Craft Time: Magic Egg Experiment

When you tire of our rubber egg experiment (or you break it) you can move on to experimenting with those hardboiled Easter eggs that may be sitting in your refrigerator long after the bunny has hopped along.

Materials

• Hardboiled eggs
• Wide-mouth glass drink bottle (the mouth needs to be a little smaller than the egg)
• Vegetable oil
• Matches/lighter
• A flame (piece of paper rolled up or any flammable material would work just fine)

Procedure

1. Use a paper towel to coat the inside edge of the bottle mouth with a little bit of vegetable oil for lubrication.

2. Peel the egg, then dip it in water and set it with the small end down in the mouth of the glass bottle. It should be slightly larger than the mouth of the bottle, so it doesn't fit inside.

3. Light your flame source. Lift the egg off the bottle, drop the source inside with the flame down, and quickly replace the egg. Watch the egg wiggle a little in the bottle mouth, and then get sucked inside!

How’s it work?

The answer is all about air pressure. When you first set the egg on the bottle, the air pressure inside the bottle matched the air pressure outside, so nothing happened. When you dropped the flame source into the bottle, it caused the air inside to heat up and expand rapidly. That expanding air pushed the egg aside and escaped from the bottle; that's why you probably saw the egg vibrating. When the fire consumed all the oxygen inside the bottle it created lower pressure inside the bottle than outside the bottle. The greater pressure outside the bottle forces the egg to get sucked into the bottle.

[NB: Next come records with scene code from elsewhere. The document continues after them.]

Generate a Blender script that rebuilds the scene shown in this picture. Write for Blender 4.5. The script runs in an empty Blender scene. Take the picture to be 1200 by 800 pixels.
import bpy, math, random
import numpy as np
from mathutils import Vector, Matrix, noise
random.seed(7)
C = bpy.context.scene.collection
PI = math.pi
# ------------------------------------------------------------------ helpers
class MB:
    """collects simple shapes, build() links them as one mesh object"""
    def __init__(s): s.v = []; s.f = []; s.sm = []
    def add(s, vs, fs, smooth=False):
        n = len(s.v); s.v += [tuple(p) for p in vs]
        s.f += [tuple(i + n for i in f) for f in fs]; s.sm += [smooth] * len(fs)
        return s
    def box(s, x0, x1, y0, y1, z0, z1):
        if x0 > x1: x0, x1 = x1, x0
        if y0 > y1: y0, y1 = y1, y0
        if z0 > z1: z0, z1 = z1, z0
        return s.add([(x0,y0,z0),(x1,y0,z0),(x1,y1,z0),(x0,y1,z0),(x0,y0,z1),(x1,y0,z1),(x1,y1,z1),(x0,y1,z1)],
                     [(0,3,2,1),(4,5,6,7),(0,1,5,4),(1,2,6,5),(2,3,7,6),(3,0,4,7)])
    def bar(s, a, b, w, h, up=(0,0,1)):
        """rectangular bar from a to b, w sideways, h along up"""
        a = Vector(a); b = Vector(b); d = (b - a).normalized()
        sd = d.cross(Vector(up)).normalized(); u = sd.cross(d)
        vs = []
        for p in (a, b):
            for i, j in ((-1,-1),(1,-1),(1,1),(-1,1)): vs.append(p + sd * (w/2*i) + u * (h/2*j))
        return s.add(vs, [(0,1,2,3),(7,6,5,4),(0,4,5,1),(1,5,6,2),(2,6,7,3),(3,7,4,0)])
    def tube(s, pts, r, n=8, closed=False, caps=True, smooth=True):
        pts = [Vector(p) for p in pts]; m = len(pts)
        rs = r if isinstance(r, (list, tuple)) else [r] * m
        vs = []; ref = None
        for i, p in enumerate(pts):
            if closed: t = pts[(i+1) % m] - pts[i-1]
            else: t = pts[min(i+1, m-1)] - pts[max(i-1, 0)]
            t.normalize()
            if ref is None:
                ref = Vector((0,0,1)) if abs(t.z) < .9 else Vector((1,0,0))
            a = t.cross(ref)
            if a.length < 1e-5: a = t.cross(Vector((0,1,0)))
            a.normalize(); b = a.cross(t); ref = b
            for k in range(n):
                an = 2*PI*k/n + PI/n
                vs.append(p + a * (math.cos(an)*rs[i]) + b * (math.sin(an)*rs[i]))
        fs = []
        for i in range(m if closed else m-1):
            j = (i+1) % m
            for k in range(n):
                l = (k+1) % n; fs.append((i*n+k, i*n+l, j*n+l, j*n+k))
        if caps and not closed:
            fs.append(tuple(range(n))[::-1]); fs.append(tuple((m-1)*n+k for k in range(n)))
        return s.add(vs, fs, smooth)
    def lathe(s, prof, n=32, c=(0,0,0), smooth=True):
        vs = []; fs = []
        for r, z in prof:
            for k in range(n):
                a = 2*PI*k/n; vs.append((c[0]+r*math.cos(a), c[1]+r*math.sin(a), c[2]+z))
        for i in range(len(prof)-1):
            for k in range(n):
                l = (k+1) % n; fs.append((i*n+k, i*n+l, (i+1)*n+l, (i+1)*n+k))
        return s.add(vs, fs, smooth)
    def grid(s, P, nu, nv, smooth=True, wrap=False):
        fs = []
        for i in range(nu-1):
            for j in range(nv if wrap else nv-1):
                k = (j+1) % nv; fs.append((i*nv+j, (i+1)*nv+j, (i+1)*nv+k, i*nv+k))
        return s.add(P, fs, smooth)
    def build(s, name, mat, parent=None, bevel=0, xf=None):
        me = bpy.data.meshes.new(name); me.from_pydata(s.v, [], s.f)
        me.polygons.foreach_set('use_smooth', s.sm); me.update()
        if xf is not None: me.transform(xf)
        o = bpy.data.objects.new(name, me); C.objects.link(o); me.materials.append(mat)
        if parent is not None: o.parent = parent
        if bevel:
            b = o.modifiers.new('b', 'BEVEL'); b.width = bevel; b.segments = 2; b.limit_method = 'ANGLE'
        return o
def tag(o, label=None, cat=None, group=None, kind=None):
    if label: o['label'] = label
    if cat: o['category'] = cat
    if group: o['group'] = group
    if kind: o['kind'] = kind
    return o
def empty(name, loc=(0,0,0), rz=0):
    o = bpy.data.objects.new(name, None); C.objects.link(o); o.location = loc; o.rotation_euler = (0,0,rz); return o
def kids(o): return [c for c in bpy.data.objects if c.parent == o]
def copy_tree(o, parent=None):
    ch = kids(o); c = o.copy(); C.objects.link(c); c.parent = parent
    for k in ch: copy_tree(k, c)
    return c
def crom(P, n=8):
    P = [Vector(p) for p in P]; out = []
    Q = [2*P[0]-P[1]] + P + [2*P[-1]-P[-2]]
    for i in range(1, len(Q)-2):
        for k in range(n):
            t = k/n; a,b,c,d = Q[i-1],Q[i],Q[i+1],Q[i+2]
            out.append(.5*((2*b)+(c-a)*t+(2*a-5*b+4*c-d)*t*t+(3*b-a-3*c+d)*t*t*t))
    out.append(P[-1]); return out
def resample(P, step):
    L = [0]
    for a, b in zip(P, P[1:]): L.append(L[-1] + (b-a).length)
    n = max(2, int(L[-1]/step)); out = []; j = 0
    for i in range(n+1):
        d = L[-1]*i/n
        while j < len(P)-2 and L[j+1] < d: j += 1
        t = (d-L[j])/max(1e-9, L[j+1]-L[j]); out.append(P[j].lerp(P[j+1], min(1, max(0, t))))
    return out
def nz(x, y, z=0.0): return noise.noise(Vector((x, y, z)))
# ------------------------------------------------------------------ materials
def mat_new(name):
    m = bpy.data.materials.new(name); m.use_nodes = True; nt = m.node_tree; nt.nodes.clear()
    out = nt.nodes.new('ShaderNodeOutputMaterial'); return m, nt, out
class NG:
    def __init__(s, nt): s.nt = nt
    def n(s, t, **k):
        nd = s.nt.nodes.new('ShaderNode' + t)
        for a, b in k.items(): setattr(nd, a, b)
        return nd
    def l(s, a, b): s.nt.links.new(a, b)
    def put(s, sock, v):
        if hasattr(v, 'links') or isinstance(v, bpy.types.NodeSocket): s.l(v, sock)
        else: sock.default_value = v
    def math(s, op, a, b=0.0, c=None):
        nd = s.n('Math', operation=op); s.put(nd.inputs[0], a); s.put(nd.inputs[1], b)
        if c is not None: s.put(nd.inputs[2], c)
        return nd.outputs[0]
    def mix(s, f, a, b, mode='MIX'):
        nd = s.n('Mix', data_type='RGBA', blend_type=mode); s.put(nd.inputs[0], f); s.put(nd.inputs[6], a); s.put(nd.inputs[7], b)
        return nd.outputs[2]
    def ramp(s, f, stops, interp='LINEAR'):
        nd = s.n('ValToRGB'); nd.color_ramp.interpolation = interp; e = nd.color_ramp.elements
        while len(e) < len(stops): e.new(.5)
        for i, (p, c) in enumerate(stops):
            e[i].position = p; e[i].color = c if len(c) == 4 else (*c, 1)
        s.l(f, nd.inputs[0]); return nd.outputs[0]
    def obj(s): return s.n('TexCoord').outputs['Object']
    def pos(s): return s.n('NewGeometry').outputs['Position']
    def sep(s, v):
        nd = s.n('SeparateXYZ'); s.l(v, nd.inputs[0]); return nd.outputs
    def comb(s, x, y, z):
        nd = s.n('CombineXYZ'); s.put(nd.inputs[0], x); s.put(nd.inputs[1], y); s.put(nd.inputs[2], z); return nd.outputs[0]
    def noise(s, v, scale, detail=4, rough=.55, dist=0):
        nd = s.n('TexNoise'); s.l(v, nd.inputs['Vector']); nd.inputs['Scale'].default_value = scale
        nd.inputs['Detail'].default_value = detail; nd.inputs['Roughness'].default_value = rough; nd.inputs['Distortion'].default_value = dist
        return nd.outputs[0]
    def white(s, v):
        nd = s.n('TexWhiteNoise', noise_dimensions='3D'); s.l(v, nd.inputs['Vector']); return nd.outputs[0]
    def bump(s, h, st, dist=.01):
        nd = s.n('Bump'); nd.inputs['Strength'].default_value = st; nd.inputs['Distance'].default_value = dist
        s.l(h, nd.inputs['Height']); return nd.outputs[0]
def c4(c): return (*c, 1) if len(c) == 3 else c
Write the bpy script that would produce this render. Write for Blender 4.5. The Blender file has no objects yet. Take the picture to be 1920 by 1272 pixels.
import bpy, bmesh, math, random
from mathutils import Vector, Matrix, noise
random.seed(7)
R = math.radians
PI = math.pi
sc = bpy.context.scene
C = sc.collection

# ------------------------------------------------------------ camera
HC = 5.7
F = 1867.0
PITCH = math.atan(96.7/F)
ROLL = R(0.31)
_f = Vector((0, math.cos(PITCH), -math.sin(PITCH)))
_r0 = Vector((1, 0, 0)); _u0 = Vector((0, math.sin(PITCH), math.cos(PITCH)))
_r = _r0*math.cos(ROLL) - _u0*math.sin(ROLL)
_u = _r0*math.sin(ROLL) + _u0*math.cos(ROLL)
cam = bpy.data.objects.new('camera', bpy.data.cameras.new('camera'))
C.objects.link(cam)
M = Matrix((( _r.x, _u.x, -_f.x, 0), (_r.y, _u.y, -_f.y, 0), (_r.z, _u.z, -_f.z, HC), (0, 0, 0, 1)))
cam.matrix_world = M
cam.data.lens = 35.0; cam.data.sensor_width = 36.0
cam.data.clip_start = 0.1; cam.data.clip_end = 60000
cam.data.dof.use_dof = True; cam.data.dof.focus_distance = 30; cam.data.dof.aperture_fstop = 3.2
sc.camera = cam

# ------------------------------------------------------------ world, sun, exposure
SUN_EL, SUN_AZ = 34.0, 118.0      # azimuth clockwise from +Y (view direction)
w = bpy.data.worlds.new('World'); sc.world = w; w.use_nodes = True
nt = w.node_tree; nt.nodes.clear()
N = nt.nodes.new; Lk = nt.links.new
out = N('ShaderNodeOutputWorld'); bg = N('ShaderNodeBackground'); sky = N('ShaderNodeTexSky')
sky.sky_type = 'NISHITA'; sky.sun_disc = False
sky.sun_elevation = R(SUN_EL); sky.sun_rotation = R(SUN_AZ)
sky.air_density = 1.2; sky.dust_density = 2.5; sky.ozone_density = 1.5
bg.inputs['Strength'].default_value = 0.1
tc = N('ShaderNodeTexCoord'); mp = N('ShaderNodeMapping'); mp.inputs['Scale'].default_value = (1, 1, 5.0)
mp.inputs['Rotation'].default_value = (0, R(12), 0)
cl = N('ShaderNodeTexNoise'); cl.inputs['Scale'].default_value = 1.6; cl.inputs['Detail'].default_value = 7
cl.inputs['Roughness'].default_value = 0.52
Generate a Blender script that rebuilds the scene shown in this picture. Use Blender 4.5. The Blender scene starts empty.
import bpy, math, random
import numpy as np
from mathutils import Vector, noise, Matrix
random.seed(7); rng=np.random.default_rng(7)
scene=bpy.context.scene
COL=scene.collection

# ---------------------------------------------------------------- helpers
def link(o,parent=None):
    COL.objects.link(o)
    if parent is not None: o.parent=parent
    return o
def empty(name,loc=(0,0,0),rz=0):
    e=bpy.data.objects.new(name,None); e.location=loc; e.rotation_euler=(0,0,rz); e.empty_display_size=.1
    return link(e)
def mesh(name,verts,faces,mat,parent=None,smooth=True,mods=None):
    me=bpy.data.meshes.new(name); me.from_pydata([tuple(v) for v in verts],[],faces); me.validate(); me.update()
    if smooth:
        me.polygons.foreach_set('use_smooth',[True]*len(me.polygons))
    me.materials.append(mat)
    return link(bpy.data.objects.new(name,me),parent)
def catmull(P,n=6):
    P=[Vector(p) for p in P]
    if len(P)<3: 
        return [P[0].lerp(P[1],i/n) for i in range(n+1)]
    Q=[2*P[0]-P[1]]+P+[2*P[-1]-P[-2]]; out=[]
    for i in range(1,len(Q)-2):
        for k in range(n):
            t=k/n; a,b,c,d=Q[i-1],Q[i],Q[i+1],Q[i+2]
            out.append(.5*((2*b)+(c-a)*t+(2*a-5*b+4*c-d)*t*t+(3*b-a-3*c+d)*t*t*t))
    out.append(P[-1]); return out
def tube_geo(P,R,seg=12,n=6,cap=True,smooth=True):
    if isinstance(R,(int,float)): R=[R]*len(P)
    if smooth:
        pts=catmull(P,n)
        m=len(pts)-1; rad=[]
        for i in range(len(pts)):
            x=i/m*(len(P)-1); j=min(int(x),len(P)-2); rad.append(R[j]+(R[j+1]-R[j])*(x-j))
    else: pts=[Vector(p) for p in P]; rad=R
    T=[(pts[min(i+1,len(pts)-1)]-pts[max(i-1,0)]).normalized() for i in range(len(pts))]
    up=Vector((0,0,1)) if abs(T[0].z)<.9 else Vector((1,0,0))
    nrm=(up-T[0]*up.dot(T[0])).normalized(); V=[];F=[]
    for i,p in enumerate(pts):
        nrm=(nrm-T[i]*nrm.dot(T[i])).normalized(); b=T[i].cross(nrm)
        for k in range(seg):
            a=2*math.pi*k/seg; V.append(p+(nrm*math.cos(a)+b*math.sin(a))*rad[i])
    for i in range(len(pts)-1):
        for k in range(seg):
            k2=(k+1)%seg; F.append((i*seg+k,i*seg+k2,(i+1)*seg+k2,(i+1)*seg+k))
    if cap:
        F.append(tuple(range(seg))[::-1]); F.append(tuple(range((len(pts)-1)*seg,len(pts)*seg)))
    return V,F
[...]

Want to get the egg out? You need to increase the pressure inside the bottle. Turn the bottle upside down and tilt it until the small end of the egg is sitting in the mouth. Now put your mouth close to the bottle and blow, forcing more air into the bottle and raising the pressure inside. When you take your mouth away, the egg should pop out – just be careful it doesn't hit you in the face!